**EXERCISE**
Only the lines from the start of the data through the line containing "C = scene.collection" should be written out, exactly as they are, with both ends included and the pictures left out.

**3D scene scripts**

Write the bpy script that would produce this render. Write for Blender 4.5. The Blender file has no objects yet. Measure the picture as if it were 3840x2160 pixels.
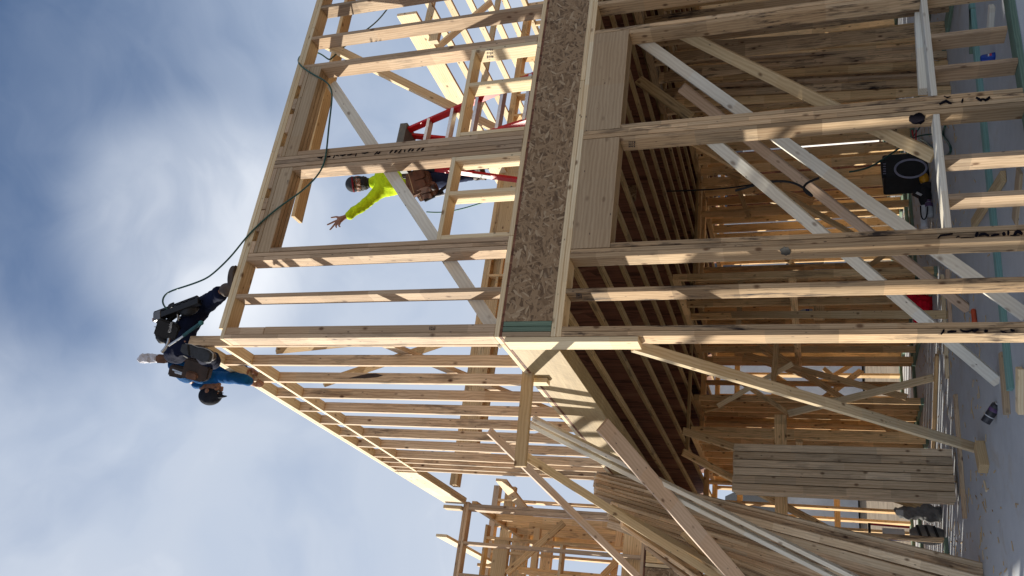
import bpy, bmesh, math, random
from mathutils import Vector, Matrix, Quaternion
random.seed(7)
scene = bpy.context.scene
C = scene.collection

# ------------------------------------------------------------------ camera
FPX, CAM = 3186.31, Vector((-2.1972, -5.0949, 1.3479))     # focal length in photo pixels, eye point
yaw, pitch, roll = 0.468038, 0.341638, -0.027197
FW = Vector((math.sin(yaw)*math.cos(pitch), math.cos(yaw)*math.cos(pitch), math.sin(pitch)))
_r = Vector((math.cos(yaw), -math.sin(yaw), 0)); _u = _r.cross(FW)
RT = _r*math.cos(roll) + _u*math.sin(roll)
UP = -_r*math.sin(roll) + _u*math.cos(roll)
cam_d = bpy.data.cameras.new('camera'); cam = bpy.data.objects.new('camera', cam_d); C.objects.link(cam)
cam_d.sensor_width = 36.0; cam_d.lens = 36.0*FPX/3840.0; cam_d.clip_end = 3000; cam_d.clip_start = 0.05
# the phone was held on its side: image right is world down
cx, cy, cz = -UP, RT, -FW
cam.matrix_world = Matrix(((cx.x, cy.x, cz.x, CAM.x), (cx.y, cy.y, cz.y, CAM.y), (cx.z, cy.z, cz.z, CAM.z), (0, 0, 0, 1)))
scene.camera = cam

def ray(px, py):
    return FW + UP*((1920-px)/FPX) + RT*((1080-py)/FPX)
def at(px, py, ax, val):
    d = ray(px, py); t = (val-CAM[ax])/d[ax]
    return CAM + d*t

# ------------------------------------------------------------------ sky and sun
SUN_EL = math.radians(27.0)
SUN_DIR = Vector((-0.64, 0.77, 0)).normalized()*math.cos(SUN_EL) + Vector((0, 0, math.sin(SUN_EL)))
SUN_AZ = math.atan2(SUN_DIR.x, SUN_DIR.y)
world = bpy.data.worlds.new('World'); scene.world = world; world.use_nodes = True
wn, wl = world.node_tree.nodes, world.node_tree.links
wn.clear()
def N(nt, kind, **kw):
    n = nt.nodes.new(kind)
    for k, v in kw.items(): setattr(n, k, v)
    return n
def math_n(nt, op, a, b=None, c=None, clamp=False):
    n = nt.nodes.new('ShaderNodeMath'); n.operation = op; n.use_clamp = clamp
    for i, v in enumerate((a, b, c)):
        if v is None: continue
        if isinstance(v, (int, float)): n.inputs[i].default_value = v
        else: nt.links.new(v, n.inputs[i])
    return n.outputs[0]
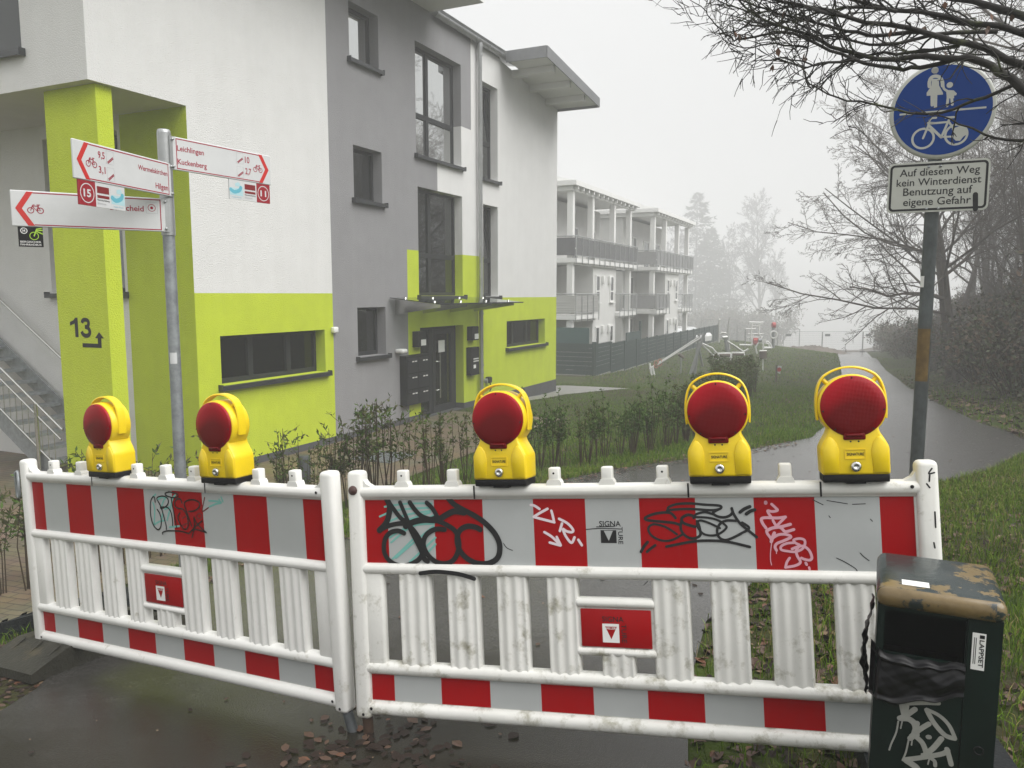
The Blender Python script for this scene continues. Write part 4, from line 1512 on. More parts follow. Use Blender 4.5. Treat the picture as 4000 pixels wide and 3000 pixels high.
def route_plate(fi, x, z1, w, h, kind, mats):
    mb = MB().box((x, -.005, z1 - h), (x + w, .004, z1), 0)
    po = mb.build('route_plate', mats[0], fi)
    mb = MB()
    y = -.0056
    cx, cz = x + w / 2, z1 - h / 2
    if kind in ('15', '11'):
        mb.ring(cx, cz, h * .36, h * .40, y, 1)
        mb.text(kind, cx, cz - h * .16, h=h * .32, w=w * .44, y=y, mi=1, align='c')
    elif kind == 'pan':
        mb.poly([(x + .012, z1 - h * .42), (x + w - .012, z1 - h * .42), (x + w - .012, z1 - h * .14), (x + .012, z1 - h * .14)], y, 1)
        mb.poly([(x + .012, z1 - h * .62), (x + w - .012, z1 - h * .62), (x + w - .012, z1 - h * .50), (x + .012, z1 - h * .50)], y, 1)
        mb.text('Panorama-Radweg', x + .012, z1 - h * .76, w=w - .024, h=h * .1, y=y, mi=2)
        mb.text('Balkantrasse', x + .012, z1 - h * .88, w=(w - .024) * .7, h=h * .08, y=y, mi=3)
    elif kind == 'wave':
        q = [(x + .004, z1 - h * .78), (x + w - .004, z1 - h * .80), (x + w - .004, z1 - h * .30), (x + w * .75, z1 - h * .38), (x + w * .4, z1 - h * .42), (x + w * .2, z1 - h * .40), (x + .004, z1 - h * .42)]
        mb.poly(q, y, 2)
        mb.stroke([(x + .012, z1 - h * .52), (x + w * .35, z1 - h * .62), (x + w * .7, z1 - h * .52), (x + w * .82, z1 - h * .36)], .026, y - .0003, 1)
        mb.poly([(x + w * .42, z1 - h * .32), (x + w * .78, z1 - h * .32), (x + w * .78, z1 - h * .16), (x + w * .64, z1 - h * .10), (x + w * .42, z1 - h * .18)], y - .0002, 2)
        mb.text('wupper-Route', x + w * .15, z1 - h * .93, w=w * .7, h=h * .08, y=y, mi=1)
    elif kind == 'bus':
        mb.ring(x + w * .24, z1 - h * .20, h * .12, h * .155, y, 1)
        mb.text('H', x + w * .24, z1 - h * .265, h=h * .13, w=h * .11, y=y, mi=1, align='c')
        mb.ring(x + w * .64, z1 - h * .45, h * .17, h * .205, y, 2)
        for p in [[(.64, .45), (.76, .10), (.95, .06)], [(.72, .2), (.985, .34)], [(.985, .16), (.75, .16)]]:
            mb.stroke([(x + a * w, z1 - b_ * h) for a, b_ in p], .007, y - .0002, 2, curve=False)
        mb.text('BERGISCHER', x + w * .07, z1 - h * .80, w=w * .84, h=h * .095, y=y, mi=1)
        mb.text('FAHRRADBUS', x + w * .07, z1 - h * .94, w=w * .84, h=h * .095, y=y, mi=1)
    mb.build('print', mats, po)


PM = [m_sred, m_sred2, m_ink, m_greyink, m_greyink]
f1 = finger((-2.46, 4.47), 2.554)
mb, y = arm_marks(f1, False)
bicycle(mb, .092, .080, .085, y, 0, .055)
mb.text('9,5', .190, .133, w=.055, h=.046, y=y)
mb.text('3,1', .190, .050, w=.055, h=.046, y=y)
rail_icon(mb, .258, .118, .060, y)
rail_icon(mb, .258, .022, .060, y)
mb.text('Wermelskirchen', .535, .128, w=.285, y=y, base=True)
mb.text('Hilgen', .695, .035, w=.125, y=y, base=True)
mb.build('lettering', PM, f1)
route_plate(f1, .026, -.001, .132, .138, '15', [m_dkred, m_signw])
route_plate(f1, .1585, -.001, .122, .138, 'pan', [m_signw, m_maroon, m_ink, m_greyink])
route_plate(f1, .281, -.001, .122, .138, 'wave', [m_signw, m_wave, m_wave2])
f2 = finger((-1.86, 6.08), 2.733, True)
mb, y = arm_marks(f2, True)
bicycle(mb, .690, .080, .085, y, 0, .055)
mb.text('Leichlingen', .035, .128, w=.215, y=y, base=True)
mb.text('Kuckenberg', .035, .042, w=.235, y=y, base=True)
rail_icon(mb, .535, .118, .060, y)
rail_icon(mb, .535, .022, .060, y)
mb.text('10', .612, .130, w=.042, h=.046, y=y)
mb.text('2,7', .612, .043, w=.055, h=.052, y=y)
mb.build('lettering', PM, f2)
route_plate(f2, .462, -.001, .128, .138, 'wave', [m_signw, m_wave, m_wave2])
route_plate(f2, .5905, -.001, .125, .138, 'pan', [m_signw, m_maroon, m_ink, m_greyink])
route_plate(f2, .716, -.001, .130, .138, '11', [m_dkred, m_signw])
f3 = finger((-3.02, 4.86), 2.325)
mb, y = arm_marks(f3, False)
bicycle(mb, .085, .082, .085, y, 0, .055)
mb.text('Burscheid', .535, .125, w=.195, y=y, base=True)
mb.ring(.778, .15, .020, .0235, y, 0)
mb.disc(.778, .15, .009, y, 0)
mb.stroke([(.745, .115), (.812, .115), (.812, .185), (.745, .185), (.745, .115)], .0015, y, 4, curve=False)
mb.build('lettering', PM, f3)
route_plate(f3, .028, -.001, .130, .120, 'bus', [m_black, m_whitep, m_lime])

# ------------------------------------------------------------------ blue path sign
m_blue = mat('sign_blue', (.002, .042, .23), .35, spec=.15, var=.05, vscale=5)
m_platew = mat('plate_white', (.50, .51, .47), .35, var=.05, vscale=5)
sx, sy = 2.452, 4.66
gz2 = G(sx, sy)
SM = frame((sx, sy, gz2), (math.cos(R(26)), -math.sin(R(26)), -.0), None, (.013, 0, 1))
sp = thing('path_sign', 'round blue pedestrian and cycle sign above a white text plate on a leaning post', 'road sign', SM)
zt = loc(SM, -.04, 3690, 240)[1]
mb = MB().tube([(0, 0, -.1), (0, 0, zt - .1)], .038, 20)
po = mb.build('pole', mat('galvanised_dark', (.085, .095, .098), .5, metal=.3, var=.35, vscale=16, stretch=(1, 1, .6)), sp)
za0, za1 = loc(SM, -.04, 3600, 1490)[1], loc(SM, -.04, 3640, 1285)[1]
mb = MB()
mb.add([(.0387 * math.sin(a), -.0387 * math.cos(a), z) for z in (za0, za1) for a in [R(-70 + 10 * k) for k in range(13)]], [(k, k + 1, 14 + k, 13 + k) for k in range(12)], 0, True)
mb.build('sticker_residue', mat('tape_brown', (.14, .088, .028), .6, var=.35, vscale=20), po)
z0_, z1_ = loc(SM, -.04, 3620, 1122)[1], loc(SM, -.04, 3620, 1078)[1]
mb = MB().add([(.0388 * math.sin(a), -.0388 * math.cos(a), z) for z in (z0_, z1_) for a in [R(-75 + 9 * k) for k in range(6)]], [(k, k + 1, 7 + k, 6 + k) for k in range(5)], 0, True)
mb.build('white_sticker', m_whitep, po)
yd = -.05
cx, cz = loc(SM, yd, 3680, 430)
r_ = .5 * (loc(SM, yd, 3889, 445)[0] - loc(SM, yd, 3470, 445)[0])
mb = MB().lathe([(0, .014), (r_ - .012, .014), (r_ - .004, .010), (r_, .004), (r_, -.012), (r_ - .02, -.012), (r_ - .03, 0), (0, 0)], 72, T=Matrix.Translation((cx, yd + .014, cz)) @ RX)
rs = mb.build('round_sign', m_platew, sp)
mb = MB().disc(cx, cz, r_ - .022, yd - .0008, n=72)
mb.build('blue_field', m_blue, rs)
zs_ = lambda p: [loc(SM, yd, 3400 + a * .27125, 200 + b_ * .27125) for a, b_ in p]
mb = MB()
y = yd - .0016
k_ = .27125 * .00148
mb.poly(zs_([(890, 250), (980, 250), (980, 290), (955, 320), (905, 320), (880, 290)]), y)
mb.disc(*zs_([(930, 275)])[0], 45 * k_, y)
mb.stroke(zs_([(850, 510), (850, 440), (880, 380), (940, 360), (1000, 380), (1035, 440), (1040, 500)]), 46 * k_, y)
mb.poly(zs_([(885, 400), (985, 400), (990, 500), (1045, 600), (1045, 625), (810, 645), (810, 600), (880, 500)]), y)
mb.stroke(zs_([(890, 630), (890, 775)]), 42 * k_, y, curve=False)
mb.stroke(zs_([(940, 630), (936, 800)]), 42 * k_, y, curve=False)
mb.stroke(zs_([(1045, 470), (1060, 540), (1110, 575)]), 30 * k_, y)
mb.disc(*zs_([(1143, 487)])[0], 40 * k_, y)
mb.poly(zs_([(1090, 560), (1200, 565), (1245, 610), (1235, 635), (1205, 640), (1205, 680), (1100, 680)]), y)
mb.stroke(zs_([(1118, 670), (1104, 790)]), 34 * k_, y, curve=False)
mb.stroke(zs_([(1170, 670), (1180, 770)]), 34 * k_, y, curve=False)
mb.stroke(zs_([(420, 915), (1670, 808)]), 26 * k_, y, curve=False, caps=False)
for c, r2 in ((zs_([(757, 1258)])[0], 135), (zs_([(1235, 1200)])[0], 135)):
    mb.ring(c[0], c[1], (r2 - 14) * k_, (r2 + 16) * k_, y)
for p, w in [([(757, 1255), (830, 1085), (850, 1000), (880, 965), (945, 960)], 28), ([(825, 1030), (930, 1035)], 26), ([(850, 1080), (1020, 1240)], 36), ([(840, 1045), (1110, 1020)], 28), ([(1020, 1240), (1140, 970)], 30),
             ([(1030, 1235), (1190, 1230)], 26), ([(1125, 1010), (1205, 1130)], 26), ([(1085, 958), (1200, 950)], 30)]:
    mb.stroke(zs_(p), w * k_, y - .0002, curve=False)
mb.poly(zs_([(1170, 1120), (1280, 1080), (1330, 1060), (1400, 1120), (1410, 1180), (1340, 1230), (1290, 1290), (1230, 1290), (1180, 1240), (1200, 1180)]), y - .0004)
mb.build('pictogram', m_platew, rs)
xL, zB = loc(SM, yd, 3462, 838)
xR, zT = loc(SM, yd, 3872, 623)
wP, hP = xR - xL, .5 * (zT - zB) + .5 * (loc(SM, yd, 3462, 635)[1] - loc(SM, yd, 3872, 815)[1])
zc_ = .25 * (zB + zT + loc(SM, yd, 3462, 635)[1] + loc(SM, yd, 3872, 815)[1])
zB, zT = zc_ - hP / 2, zc_ + hP / 2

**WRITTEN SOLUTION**
Write the bpy script that would produce this render. Write for Blender 4.5. The Blender file has no objects yet. Measure the picture as if it were 3840x2160 pixels.
import bpy, bmesh, math, random
from mathutils import Vector, Matrix, Quaternion
random.seed(7)
scene = bpy.context.scene
C = scene.collection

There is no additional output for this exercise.